After three years as one of The Crimson’s most prolific writers—at latest count her byline has appeared 136 times—Rakoczy was tapped to lead The Crimson’s news operations as its associate managing editor.
The job brought the 60-hour weeks as well as a new appreciation of the Cambridge sunrise—she wrote in The Crimson yesterday that 5 a.m. is her favorite time of day.
While Rakoczy admits that the job was often incredibly frustrating, she says that the benefits “absolutely” outweighed the negatives.
“On top of the writing and reporting, managing a staff of people is mind-boggling because people act in a way you don’t expect,” Rakoczy says. “But it is ten times more rewarding, too.”
Rakoczy’s peers on The Crimson all agree that the passion Rakoczy speaks about today was self-evident.
“She has brought unparalleled enthusiasm to The Crimson, and I have no doubt that this same dedication and commitment to excellence will be reflected in her oration,” says former Crimson Editorial Chair Ronaldo Rauseo-Ricupero ’04.
Even after essentially losing her friend for a year, roommate Carrie R. Bierman ’04 understands that Rakoczy was only following her own advice.
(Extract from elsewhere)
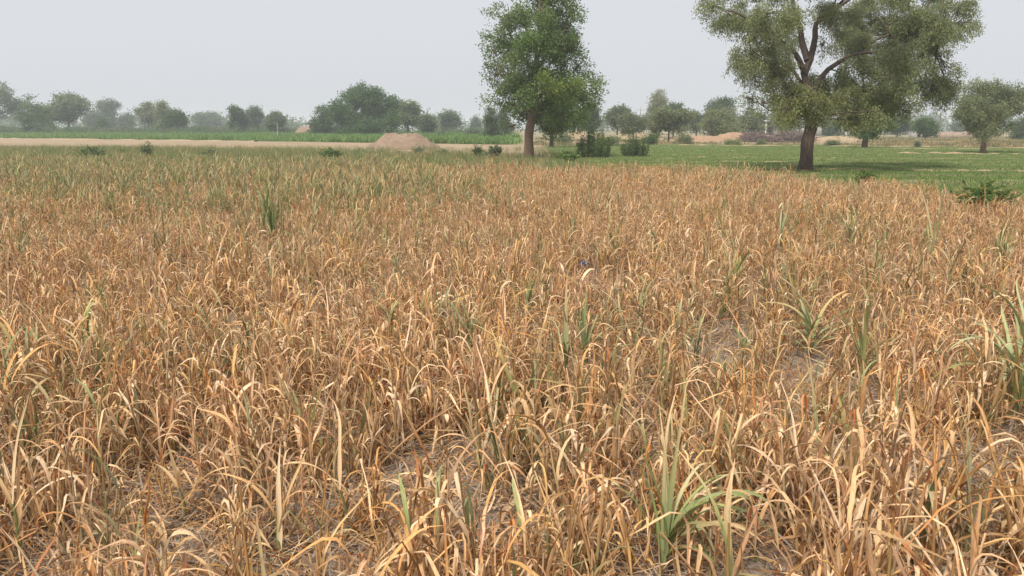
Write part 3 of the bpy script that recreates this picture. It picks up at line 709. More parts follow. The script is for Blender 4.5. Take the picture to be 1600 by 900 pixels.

“I feel that she is such a perfect example of somebody who spent their time here doing something she loves,” Bierman says.
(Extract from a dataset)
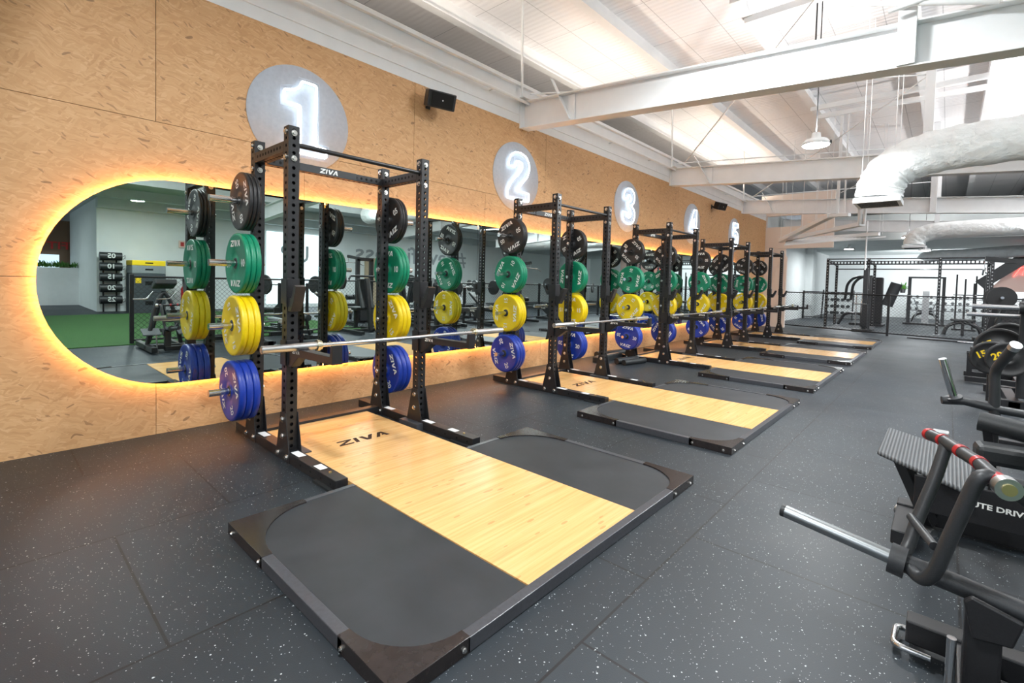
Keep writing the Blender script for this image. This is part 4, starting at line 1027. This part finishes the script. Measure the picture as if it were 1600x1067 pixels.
for x in (-.5, .5): MB().beam((x, 0, .07), (x, 0, 1.85), .10, .12).build('tower', MT['dark'], t); 
MB().beam((-.55, 0, 1.82), (.55, 0, 1.82), .10, .07).build('head_beam', MT['dark'], t)
MB().box((-.1, -.1, .07), (.1, .1, 1.3)).build('weight_stack', MT['steel'], t)
for x in (-.35, .35): MB().tube([(x, -.1, .1), (x*.6, -.1, .6), (x, -.1, 1.0)], .02, 8).build('arm', MT['chrome'], t)
t = thing('trophy_plant', 'dark green potted plant on the ledge behind the far racks', 'plant', (3.0, 28.9, 1.2))
lf = MB()
for k in range(40):
    a_ = random.uniform(0, 2*PI); e_ = random.uniform(.2, 1.3); l_ = random.uniform(.15, .4)
    p = Vector((math.cos(a_)*math.cos(e_)*l_, math.sin(a_)*math.cos(e_)*l_, math.sin(e_)*l_+.2)); s_ = Vector((-math.sin(a_), math.cos(a_), 0))*.035
    lf.add([Vector((0, 0, .18)), p*.6+s_, p, p*.6-s_], [(0, 1, 2, 3)])
lf.build('leaves', MT['leaf'], t); MB().cyl((0, 0, 0), (0, 0, .2), .09, 16, r2=.11).build('pot', MT['black'], t)
# free-standing slim racks with upright bars in the far right
for k, (x, y, lab) in enumerate(((5.0, 22.5, 'black upright bar stand left of the far right rig post'), (5.55, 24.5, 'black upright bar stand furthest right beyond the rig'))):
    t = thing('bar_stand', lab, 'bar stand', (x, y, 0))
    MB().box((-.3, -.25, 0), (.3, .25, .05)).build('base', MT['black'], t)
    for i, dx in enumerate((-.22, 0, .22)): MB().cyl((dx, 0, .05), (dx, .0, 1.9-.15*i), .025, 10).build('upright_bar', MT['black'], t)
    MB().cyl((-.3, 0, 1.2), (.3, 0, 1.2), .02, 8).build('cross_bar', MT['chrome'], t)
for i, (x, y) in enumerate(((5.75, 22.0), (6.05, 22.4))):
    t = thing('medicine_ball', ('red ball resting on the black stand by the far right glow', 'second red ball behind the first at the far right')[i], 'ball', (x, y, 1.02))
    MB().lathe([(.12*math.sin(PI*k/12)+.0005, -.12*math.cos(PI*k/12)) for k in range(13)], 'z', 20).build('ball', MT['redpaint'], t)
tag(MB().box((5.55, 21.8, 0), (6.3, 22.6, .9)).build('storage_cabinet', MT['black'], None, .01), 'black cabinet under the red balls at the far right', 'cabinet')
# pale wall panel with red neon logo and black raking beam at the far right
t = thing('red_neon_sign', 'glowing red neon emblem on a pale pink panel at the far right', 'neon sign', (6.3, 22.9, 0))
MB().prism([(-.75, 1.35), (2.2, 1.35), (2.2, 2.75), (.05, 2.45)], .0, .05, 'xz').build('panel', MT['pale'], t)
nn = MB().tube([(-.05, -.02, 2.42), (.25, -.02, 2.52), (1.0, -.02, 2.52)], .012, 6, caps=True).tube([(-.15, -.02, 1.85), (.0, -.02, 2.15), (.35, -.02, 2.15), (.5, -.02, 1.85)], .006, 6).tube([(.05, -.02, 1.9), (.05, -.02, 2.05), (.18, -.02, 1.9), (.18, -.02, 2.05)], .006, 6)
nn.build('neon_tube', MT['neonred'], t)
MB().beam((-.95, -.1, 1.55), (.1, -.1, 2.5), .1, .34).build('raking_beam', MT['dark'], t)

# ================================================================== SEEN IN THE MIRROR: WALL AT THE FAR SIDE
bt = thing('bag_rack', 'narrow black rack holding weighted bags against the pale corner wall, seen in the mirror', 'rack', (14.8, 2.72, 0))
for y in (-.16, .16): MB().beam((.1, y, 0), (.1, y, 1.75), .04, .04).build('side_post', MT['black'], bt)
for k, (z, num) in enumerate(((1.72, '05'), (1.40, '10'), (1.08, '15'), (.74, '20'), (.38, '25'))):
    t = thing('weight_bag', 'black weighted bag printed %s, %s on the bag rack' % (num, ('topmost', 'second from top', 'middle', 'second from bottom', 'lowest')[k]), 'weight bag', (14.72, 2.72, z), 0, 'weighted bags on the rack')
    MB().cyl((0, -.27, 0), (0, .27, 0), .125, 20).build('bag', MT['vinyl'], t, .03)
    l_ = MB(); put_text(l_, num, .2, basis((-.127, 0, .01), (0, -1, 0), (0, 0, 1)), .004); l_.build('bag_number', MT['print'], t)
    MB().tube([(-.1, .28, .0), (-.1, .33, .05), (-.1, .33, -.05), (-.1, .28, -.08)], .01, 6).build('strap', MT['vinyl'], t)
for k, (z0, z1, mt, lab) in enumerate(((0, .62, 'dgrey', 'dark slate foam jump box at the bottom of the stack'), (.62, 1.22, 'dgrey', 'slate foam jump box second from the bottom, with yellow marking'), (1.22, 1.46, 'grey', 'thin grey foam jump box just below the yellow one'), (1.46, 1.62, 'ygrip', 'thin yellow foam jump box on top of the stack'))):
    t = thing('jump_box', lab, 'jump box', (14.2, 3.5, z0), 0, 'stacked foam jump boxes')
    MB().box((-.45, -.42, 0), (.45, .42, z1-z0-.002)).build('foam_block', MT[mt], t, .012)
    MB().box((-.452, -.1, (z1-z0)*.4), (-.4505, .1, (z1-z0)*.6)).build('hand_slot', MT['hole'], t)
    if k == 1: MB().box((-.452, -.34, .30), (-.4505, -.2, .46)).build('yellow_label', MT['ygrip'], t)
t = thing('fire_extinguisher', 'red fire extinguisher on the pale wall behind the fence, seen in the mirror', 'fire extinguisher', (14.86, 4.67, .3))
MB().lathe([(.001, 0), (.08, .0), (.085, .05), (.085, .42), (.05, .50), (.03, .52), (.001, .54)], 'z', 20).build('cylinder', MT['redpaint'], t)
MB().cyl((0, 0, .5), (0, 0, .58), .025, 10).tube([(0, 0, .55), (-.1, .05, .45), (-.09, .05, .15)], .012, 6).build('hose', MT['black'], t)
tag(MB().box((14.96, 4.55, 2.12), (14.985, 4.8, 2.36)).mat(1).box((14.955, 4.6, 2.17), (14.959, 4.7, 2.31)).build('wall_notice', [MT['pale'], MT['redpaint']]), 'small pink notice on the pale wall above the extinguisher', 'sign')
l_ = MB(); put_text(l_, '#revofitness', 1.12, basis((14.985, 14.4, 2.35), (0, -1, 0), (0, 0, 1)), .012, 1.18)
tag(l_.build('wall_lettering', MT['text']), 'large grey hashtag lettering across the pale opposite wall, seen in the mirror', 'lettering')
l_ = MB(); put_text(l_, 'UP', .95, basis((14.955, 8.5, 2.1), (0, -1, 0), (0, 0, 1)), .01)
tag(l_.build('window_lettering', MT['text']), 'pale letters on the bright window of the opposite wall, seen in the mirror', 'lettering')
# reception half-wall with planting and timber wall behind
struct(MB().box((19, -4, 0), (19.2, 2.42, 1.34)), 'wall_low', MT['white'])
lf = MB()
for k in range(900):
    y = random.uniform(-3.9, 2.4); x = random.uniform(19.0, 19.3); a_ = random.uniform(0, 2*PI); l_ = random.uniform(.08, .28)
    b_ = Vector((x-.02, y, 1.342)); p = b_+Vector((math.cos(a_)*l_*.7, math.sin(a_)*l_*.7, l_)); s_ = Vector((-math.sin(a_), math.cos(a_), 0))*.03
    lf.add([b_, (b_+p)/2+s_, p, (b_+p)/2-s_], [(0, 1, 2, 3)])
tag(lf.build('hedge_planting', MT['leaf']), 'low green planting along the top of the white half wall, seen in the mirror', 'planting', kind='stuff')
tag(MB().box((21.45, -2.5, 1.3), (21.5, 2.1, 1.85)).build('lit_panel', MT['signw']), 'bright white display panel behind the planting, seen in the mirror', 'display')
struct(MB().box((21.6, -7, 0), (21.7, 3, 3.2)), 'wall_timber', MT['brown'])
l_ = MB(); put_text(l_, 'GETFIT', .40, basis((21.55, 2.52, 2.2), (0, -1, 0), (0, 0, 1)), .008, 1.2)
tag(l_.build('red_lettering', MT['redpaint']), 'red capital letters on the timber wall behind the planting, seen in the mirror', 'lettering')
While The Crimson was her chief amour, Rakoczy had other loves as well.
Rakoczy says that one of her most rewarding experiences was with the Boston Refugees Youth Enrichment Program (BRYE), an umbrella organization for various tutoring and mentoring activities.
For the last several years Rakoczy has worked with a young Vietnamese girl from Dorchester, Mass.,—helping her with her homework and just being there for her as a friend.
“It takes you outside of your own problems in your life,” Rakoczy says. “I learned at least as much from her as she could have learned from me.”
In the academic arena, Rakoczy earned a degree in Social Studies, writing her thesis on the different approaches to reforming the American media.
Rakoczy says that her passion for her extracurricular pursuits forced her to make sacrifices in her studies. And she acknowledges that these sacrifices had their drawbacks.
“I don’t think I put as much into it as I should have,” Rakoczy says. “[Social Studies] is a very rewarding concentration if you really put into it what you need to.”
SPEAKING FOR A CLASS
While Rakoczy may have been unknowingly cultivating the theme for her English Oration for the last four years, she says she never anticipated having the honor of speaking at commencement.
“I wrote my speech on the morning of the deadline,” Rakoczy says. “I heard the other speeches and it was really a surprise for me that they picked mine.”
The students underwent two auditions where they had to perform their speech in front of the Commencement Parts Committee—the committee charged with selecting the commencement day speakers.
Even Rakoczy’s closest friends didn’t know she had applied until she was already in the finals. Bierman calls the understatedness of her bid “typical Kate style.”
While Rakoczy says she is nervous, she is confident that she is well-prepared, having rehearsed the speech—which she will deliver from memory—extensively over the past several weeks.
“I don’t know that I have ever spoken in front of 30 people, let alone 32,000,” Rakoczy quips.
Following graduation, Rakoczy plans to work for the summer but also get the chance to make up for lost time with Bierman and other friends.
Then it is off to Cairo, Egypt, where she has a teaching internship at the American International School.
Rakoczy says she is unsure of what she wants to do after her internship, but that she is interested in politics and public policy and may go to law school.
She has not, however, entirely ruled out journalism as a career.
“I love being in a newsroom, and it’s easy to think you could do that for the rest of your life, but I am not sure that the life of a reporter is one that I am cut out for,” Rakoczy says.